Pope Benedict XVI to Apologise in Australia for Sex Abuse

By Suellen Hinde
Perth Now
July 12, 2008,21598,24010930-5008620,00.html

POPE Benedict XVI will apologise for sexual abuse by priests and will talk about how the Church can "prevent, heal and reconcile" on his Australian visit.

The Pope today issued a strongly-worded message of hope and sorrow as he boarded a plane in rome last night for his first Australian visit, coinciding with World Youth Day.

He called on young pilgrims to be "instruments of renewal" in bringing people back to God and the church.

And he revealed he will use his trip Down Under to apologise for sexual abuse by priests and talk about how the Church can "prevent, heal and reconcile".

"We have to consider what was insufficient in our behaviour and how we can prevent, heal, reconcile," Benedict XVI told reporters as his flight prepared to leave Rome.

"This is the essential content of what we will say as we apologise."

Expected to arrive at 3pm today in Sydney to celebrate the 23rd World Youth Day, the Pope expressed concern that many of today's younger generation lacked hope.

"They are perplexed by the questions that present themselves ever more urgently in a confusing world, and they are often uncertain which way to turn for answers," the Pope said.

"They see poverty and injustice and they long to find solutions. They are challenged by the arguments of those who deny the existence of God and they wonder how to respond.

"They see great damage done to the natural environment through human greed and they struggle to find ways to live in greater harmony with nature and with one another."

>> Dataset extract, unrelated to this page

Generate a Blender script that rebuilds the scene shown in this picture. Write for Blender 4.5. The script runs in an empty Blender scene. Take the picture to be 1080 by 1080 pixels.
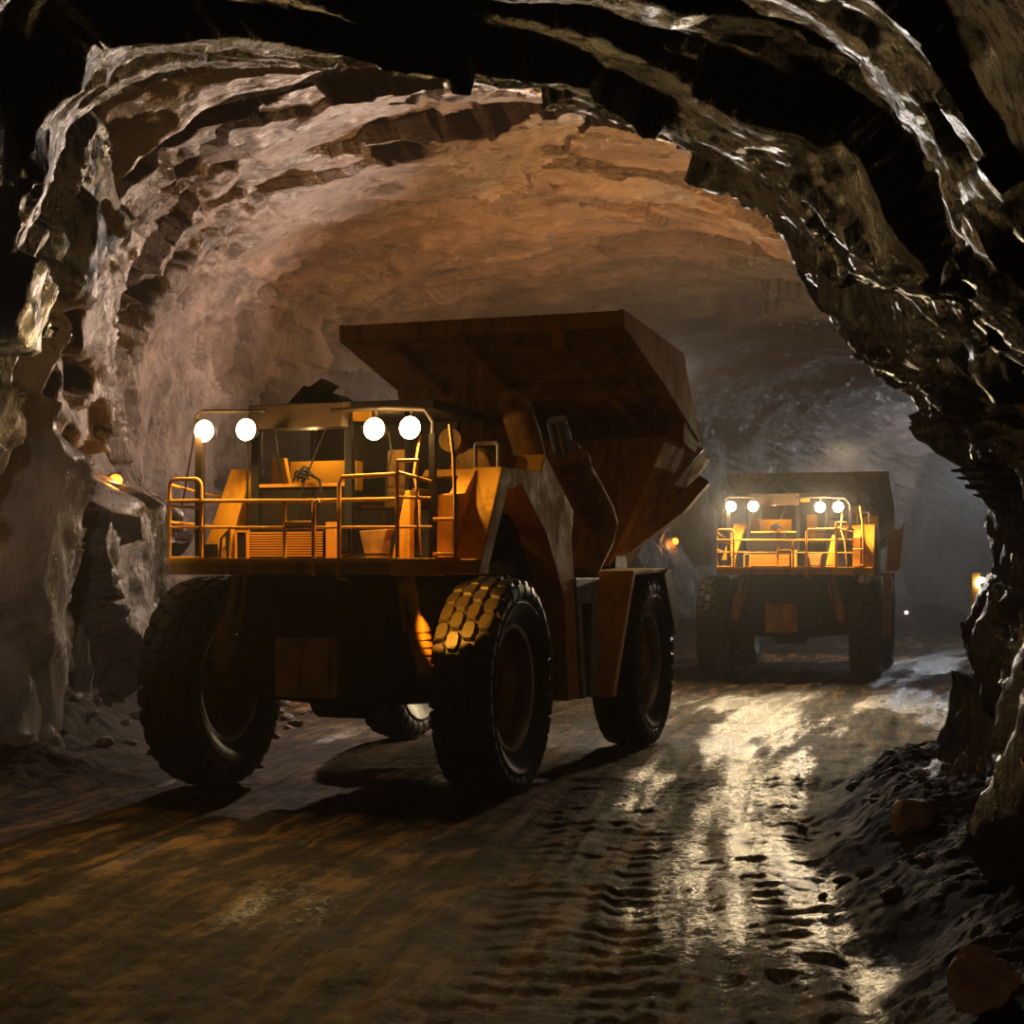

The world leader of the Catholic Church said young people would find the answers they were looking for in their faith.

"The spirit points us towards the way that leads to life, to love and to truth," he said.

"The spirit points us towards Jesus Christ. In him we find the answers that we are seeking, we find the goals that are truly worth living for, we find the strength to pursue the path that will bring about a better world."

The Pope will spend the next three days in Sydney resting. He has no plans to travel anywhere else in Australia, but said in his message to Australians: "My heart reaches out to all of you, including those who are sick or in difficulties of any kind."

He said World Youth Day would transform Australia into the "great southern land of the Holy Spirit".

"How much our world needs a renewed outpouring of the Holy Spirit," the Pope said.

"It is my firm belief that young people are called to be instruments of that renewal, communicating to their peers the joy they have experienced through knowing and following Christ, and sharing with others the love that the spirit pours into their hearts."

He said he was "very much looking forward" to the time he would spend with young pilgrims from all over the world and thanked all those involved with World Youth Day.

"Many of the young people have made great sacrifices in order to undertake the journey to Australia, and I pray that they will be rewarded abundantly," he said.

Benedict XVI is the third pontiff to visit Australia after Pope John Paul II (1995 and 1986) and Pope Paul VI (1970). As the leader of one-billion Catholics, his visit will put Australia and Sydney in the world spotlight.

During his visit, the Pope is expected to formally apologise for the Church's handling of sexual abuse by Catholic priests and may meet abuse victims, as he did on a trip to the US earlier this year.

He is also expected to reach out to Aborigines, following the example of his predecessor, Pope John Paul II.

World Youth Day officially begins on Tuesday, with Mass conducted by Sydney Catholic Archbishop Cardinal George Pell at Barangaroo.

It culminates with papal mass at Randwick Racecourse, next Sunday, which is expected to attract 300,000 to 500,000 pilgrims.